**DIRECTION:** Spot each line that carries the word "script"; copy those lines.

**GIVEN ENTRIES:**
· · · ·

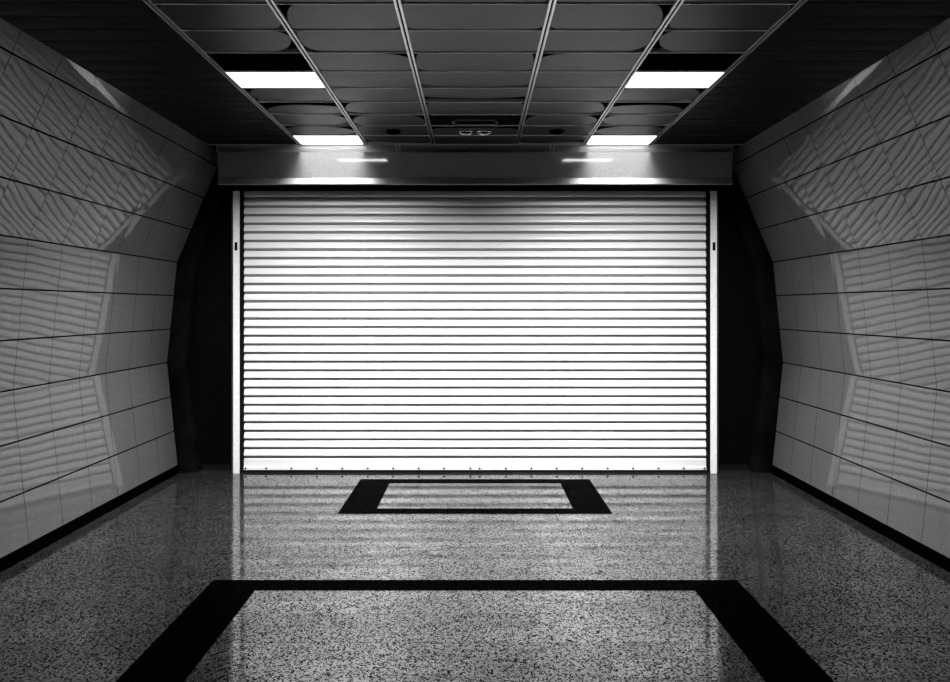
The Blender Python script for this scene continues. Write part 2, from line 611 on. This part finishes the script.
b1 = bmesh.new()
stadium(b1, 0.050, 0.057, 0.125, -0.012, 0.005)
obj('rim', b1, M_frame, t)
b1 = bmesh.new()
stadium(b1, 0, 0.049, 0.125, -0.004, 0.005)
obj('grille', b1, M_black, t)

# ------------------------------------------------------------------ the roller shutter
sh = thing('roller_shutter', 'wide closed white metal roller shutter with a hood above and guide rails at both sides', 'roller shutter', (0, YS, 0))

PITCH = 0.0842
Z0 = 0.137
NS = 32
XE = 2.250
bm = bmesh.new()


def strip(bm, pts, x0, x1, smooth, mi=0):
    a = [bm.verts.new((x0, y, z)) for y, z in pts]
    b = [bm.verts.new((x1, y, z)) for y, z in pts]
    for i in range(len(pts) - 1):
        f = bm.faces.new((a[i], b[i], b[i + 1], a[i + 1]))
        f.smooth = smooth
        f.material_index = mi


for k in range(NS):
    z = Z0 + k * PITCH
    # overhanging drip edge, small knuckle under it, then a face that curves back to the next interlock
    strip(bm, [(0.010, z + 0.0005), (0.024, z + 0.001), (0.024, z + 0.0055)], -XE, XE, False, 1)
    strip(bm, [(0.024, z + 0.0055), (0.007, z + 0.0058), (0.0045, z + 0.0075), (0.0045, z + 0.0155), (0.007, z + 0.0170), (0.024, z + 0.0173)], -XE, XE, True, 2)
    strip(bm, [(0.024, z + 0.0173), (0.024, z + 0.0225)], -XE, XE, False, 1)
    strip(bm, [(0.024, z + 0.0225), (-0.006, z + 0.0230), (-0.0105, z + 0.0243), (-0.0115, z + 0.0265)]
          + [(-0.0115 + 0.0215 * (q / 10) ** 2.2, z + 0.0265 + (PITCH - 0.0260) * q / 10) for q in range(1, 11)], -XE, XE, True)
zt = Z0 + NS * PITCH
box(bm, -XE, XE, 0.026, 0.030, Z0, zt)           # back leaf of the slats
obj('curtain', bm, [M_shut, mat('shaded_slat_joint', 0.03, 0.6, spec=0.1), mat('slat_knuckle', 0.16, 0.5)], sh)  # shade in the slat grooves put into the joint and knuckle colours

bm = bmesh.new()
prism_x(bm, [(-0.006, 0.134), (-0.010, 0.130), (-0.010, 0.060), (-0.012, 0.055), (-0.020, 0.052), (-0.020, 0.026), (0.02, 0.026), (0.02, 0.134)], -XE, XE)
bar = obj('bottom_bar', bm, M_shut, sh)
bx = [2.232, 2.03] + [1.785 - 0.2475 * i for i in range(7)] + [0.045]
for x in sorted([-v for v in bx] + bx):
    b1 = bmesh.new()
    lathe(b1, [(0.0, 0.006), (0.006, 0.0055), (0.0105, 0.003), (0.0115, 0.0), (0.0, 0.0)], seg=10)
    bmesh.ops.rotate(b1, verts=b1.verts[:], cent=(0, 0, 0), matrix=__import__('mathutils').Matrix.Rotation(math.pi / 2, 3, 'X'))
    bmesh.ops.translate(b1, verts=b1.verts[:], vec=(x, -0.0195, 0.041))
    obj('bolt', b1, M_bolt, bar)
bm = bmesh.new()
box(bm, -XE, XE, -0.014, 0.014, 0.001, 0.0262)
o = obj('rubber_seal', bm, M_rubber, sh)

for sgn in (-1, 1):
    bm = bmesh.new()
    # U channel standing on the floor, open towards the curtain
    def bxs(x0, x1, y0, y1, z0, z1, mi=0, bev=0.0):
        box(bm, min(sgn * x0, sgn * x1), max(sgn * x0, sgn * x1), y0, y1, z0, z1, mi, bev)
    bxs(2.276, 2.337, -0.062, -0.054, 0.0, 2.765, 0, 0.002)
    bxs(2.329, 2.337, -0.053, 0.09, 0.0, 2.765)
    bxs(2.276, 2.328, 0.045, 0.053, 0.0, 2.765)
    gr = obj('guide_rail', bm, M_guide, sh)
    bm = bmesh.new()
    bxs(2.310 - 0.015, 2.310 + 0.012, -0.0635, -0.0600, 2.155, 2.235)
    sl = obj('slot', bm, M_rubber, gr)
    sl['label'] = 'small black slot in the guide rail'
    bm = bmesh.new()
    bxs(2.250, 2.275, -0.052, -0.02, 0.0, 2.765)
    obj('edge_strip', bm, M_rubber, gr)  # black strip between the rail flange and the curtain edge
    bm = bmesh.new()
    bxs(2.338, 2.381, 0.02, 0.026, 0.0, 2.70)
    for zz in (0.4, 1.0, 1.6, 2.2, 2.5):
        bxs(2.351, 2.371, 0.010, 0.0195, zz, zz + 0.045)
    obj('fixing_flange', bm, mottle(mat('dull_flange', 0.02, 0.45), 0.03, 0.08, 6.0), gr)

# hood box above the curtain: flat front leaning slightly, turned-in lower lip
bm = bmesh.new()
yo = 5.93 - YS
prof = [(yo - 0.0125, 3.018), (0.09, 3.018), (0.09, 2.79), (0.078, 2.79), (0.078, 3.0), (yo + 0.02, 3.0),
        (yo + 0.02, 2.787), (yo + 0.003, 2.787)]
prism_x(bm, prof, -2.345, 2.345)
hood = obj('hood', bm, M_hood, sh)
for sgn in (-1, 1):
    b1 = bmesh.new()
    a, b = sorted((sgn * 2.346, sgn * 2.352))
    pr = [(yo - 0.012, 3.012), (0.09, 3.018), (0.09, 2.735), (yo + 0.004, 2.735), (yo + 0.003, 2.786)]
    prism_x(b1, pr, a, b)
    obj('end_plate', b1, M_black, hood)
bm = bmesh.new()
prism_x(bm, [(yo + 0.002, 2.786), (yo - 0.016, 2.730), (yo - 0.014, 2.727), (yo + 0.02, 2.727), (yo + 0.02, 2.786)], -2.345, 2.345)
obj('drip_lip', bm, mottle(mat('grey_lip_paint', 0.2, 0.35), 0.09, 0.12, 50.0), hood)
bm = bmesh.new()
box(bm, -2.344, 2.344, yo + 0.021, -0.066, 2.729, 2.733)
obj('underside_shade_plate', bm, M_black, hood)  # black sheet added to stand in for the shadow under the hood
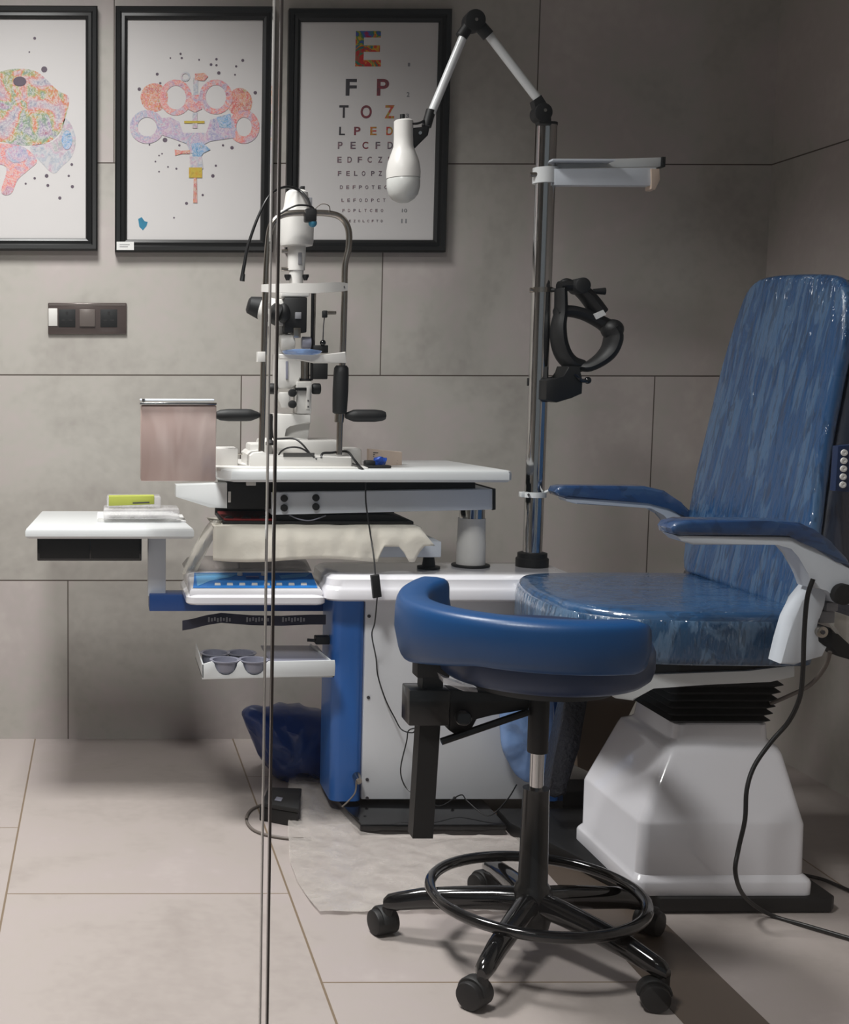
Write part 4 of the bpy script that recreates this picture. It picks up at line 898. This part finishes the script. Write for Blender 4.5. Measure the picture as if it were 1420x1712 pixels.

· · · ·

**SOLUTION TO THE PROBLEM:**
The Blender Python script for this scene continues. Write part 2, from line 611 on. This part finishes the script.
Write part 4 of the bpy script that recreates this picture. It picks up at line 898. This part finishes the script. Write for Blender 4.5. Measure the picture as if it were 1420x1712 pixels.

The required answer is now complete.